11 grudnia 2017, Aktualności, Sporty samochodowe

Rajd Barbórka, jak co roku, wieńczy każdy sezon rajdowy. 20-letni rzeszowianin ponownie, jak w poprzedniej edycji, przystąpił do rywalizacji w Oplu Adamie, ale tym razem w wersji R2. Finalnie załoga Wrona/Kozdroń zajęła 12. miejsce w klasie.

Marcin Wrona: Dla mnie był to chyba jeden z najtrudniejszych weekendów w karierze. Można powiedzieć, że cały tydzień był ubrany w problemy, ponieważ we wtorek złapała mnie angina co spowodowało, że odwołałem czwartkowe testy przed rajdem, a decyzja o starcie zapadła wieczorem. Rajd zaczęliśmy od piątkowego odcinka testowego, na którym awarii uległa skrzynia biegów. Z tego miejsca chciałbym podziękować całej ekipie: MV Cars Rally Team, Panu Mirkowi Pawłowskiemu, Panu Markowi Łasiewickiemu oraz mojemu tacie za walkę z usterką do 4 w nocy. Jesteście wielcy! Sam rajd niestety też nie należał do udanych, liczne błędy spowodowane brakiem koncentracji z powodu choroby i braku kilometrów testowych przed rajdem dały się we znaki. Chłopaki narzucili szybkie tempo podczas całego rajdu, gratulacje dla Rafała Kręciocha i Tomasza Borko!
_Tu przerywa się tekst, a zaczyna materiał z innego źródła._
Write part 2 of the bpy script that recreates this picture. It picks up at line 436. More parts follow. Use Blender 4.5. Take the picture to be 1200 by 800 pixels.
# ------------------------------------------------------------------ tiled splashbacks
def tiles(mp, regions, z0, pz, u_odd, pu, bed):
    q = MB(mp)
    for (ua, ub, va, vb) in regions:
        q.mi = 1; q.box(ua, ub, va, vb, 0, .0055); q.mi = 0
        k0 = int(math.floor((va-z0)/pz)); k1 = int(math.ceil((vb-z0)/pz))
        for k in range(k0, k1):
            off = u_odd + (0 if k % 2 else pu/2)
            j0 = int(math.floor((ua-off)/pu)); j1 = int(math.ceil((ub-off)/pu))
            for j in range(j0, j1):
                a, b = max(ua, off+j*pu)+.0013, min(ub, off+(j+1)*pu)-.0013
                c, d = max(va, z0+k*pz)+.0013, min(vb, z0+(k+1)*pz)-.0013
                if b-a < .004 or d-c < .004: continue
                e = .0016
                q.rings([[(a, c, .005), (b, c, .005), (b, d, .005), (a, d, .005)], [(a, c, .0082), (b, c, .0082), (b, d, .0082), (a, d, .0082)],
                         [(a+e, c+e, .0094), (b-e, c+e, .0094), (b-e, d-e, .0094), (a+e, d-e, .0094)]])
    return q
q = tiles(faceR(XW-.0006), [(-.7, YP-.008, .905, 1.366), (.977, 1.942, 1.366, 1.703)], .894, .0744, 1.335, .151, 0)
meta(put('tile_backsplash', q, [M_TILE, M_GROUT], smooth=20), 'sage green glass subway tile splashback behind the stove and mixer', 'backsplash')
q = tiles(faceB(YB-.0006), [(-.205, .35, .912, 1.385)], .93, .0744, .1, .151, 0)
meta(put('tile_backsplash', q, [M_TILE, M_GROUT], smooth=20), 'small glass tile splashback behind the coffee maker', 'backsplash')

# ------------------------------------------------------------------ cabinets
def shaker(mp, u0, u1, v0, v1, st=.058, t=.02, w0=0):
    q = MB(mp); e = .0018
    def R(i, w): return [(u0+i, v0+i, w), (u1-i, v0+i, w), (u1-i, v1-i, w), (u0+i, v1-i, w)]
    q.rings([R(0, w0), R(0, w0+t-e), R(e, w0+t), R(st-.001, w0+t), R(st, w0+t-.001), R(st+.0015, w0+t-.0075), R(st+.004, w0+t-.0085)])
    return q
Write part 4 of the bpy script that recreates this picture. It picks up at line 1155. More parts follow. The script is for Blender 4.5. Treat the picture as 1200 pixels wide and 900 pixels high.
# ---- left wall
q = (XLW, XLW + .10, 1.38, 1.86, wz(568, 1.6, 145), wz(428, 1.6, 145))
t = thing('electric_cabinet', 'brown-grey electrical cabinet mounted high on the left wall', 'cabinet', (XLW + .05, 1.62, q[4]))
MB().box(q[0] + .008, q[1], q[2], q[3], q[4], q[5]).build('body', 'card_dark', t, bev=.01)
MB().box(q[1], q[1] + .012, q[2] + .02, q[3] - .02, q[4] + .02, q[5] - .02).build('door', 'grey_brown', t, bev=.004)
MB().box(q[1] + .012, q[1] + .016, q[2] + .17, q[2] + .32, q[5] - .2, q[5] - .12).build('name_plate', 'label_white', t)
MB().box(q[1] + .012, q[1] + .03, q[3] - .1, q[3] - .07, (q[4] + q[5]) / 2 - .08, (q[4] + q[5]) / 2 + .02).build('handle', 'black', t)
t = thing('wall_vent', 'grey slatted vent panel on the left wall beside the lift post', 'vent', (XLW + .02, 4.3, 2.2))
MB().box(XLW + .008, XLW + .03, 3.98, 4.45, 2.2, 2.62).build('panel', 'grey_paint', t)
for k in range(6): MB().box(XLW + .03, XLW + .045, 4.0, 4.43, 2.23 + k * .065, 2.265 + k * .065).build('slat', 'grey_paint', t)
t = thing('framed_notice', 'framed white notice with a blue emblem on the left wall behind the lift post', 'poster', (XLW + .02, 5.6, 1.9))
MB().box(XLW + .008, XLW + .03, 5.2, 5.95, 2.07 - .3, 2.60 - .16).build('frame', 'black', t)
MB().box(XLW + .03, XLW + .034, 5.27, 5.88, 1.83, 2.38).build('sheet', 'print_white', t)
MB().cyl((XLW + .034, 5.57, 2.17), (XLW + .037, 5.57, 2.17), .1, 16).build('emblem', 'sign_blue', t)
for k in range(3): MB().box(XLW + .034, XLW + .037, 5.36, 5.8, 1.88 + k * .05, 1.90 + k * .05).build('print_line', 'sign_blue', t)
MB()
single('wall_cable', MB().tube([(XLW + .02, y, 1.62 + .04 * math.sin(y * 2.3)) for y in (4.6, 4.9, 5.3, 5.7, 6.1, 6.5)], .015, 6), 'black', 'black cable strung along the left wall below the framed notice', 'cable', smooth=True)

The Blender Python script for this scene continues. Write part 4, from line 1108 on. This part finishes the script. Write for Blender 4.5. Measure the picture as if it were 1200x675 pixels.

Chciałbym przeprosić i podziękować kibicom, sponsorom za wsparcie oraz Kamilowi, że tak często na mnie nie krzyczał podczas jazdy: www.lagrotta.pl, www.pawlowski.narzedziownia.org, Marma Polskie Folie, Grupa reklamowa Greemi, ABC Prawo Jazdy, Miasto Rzeszów oraz TVP3 Rzeszów.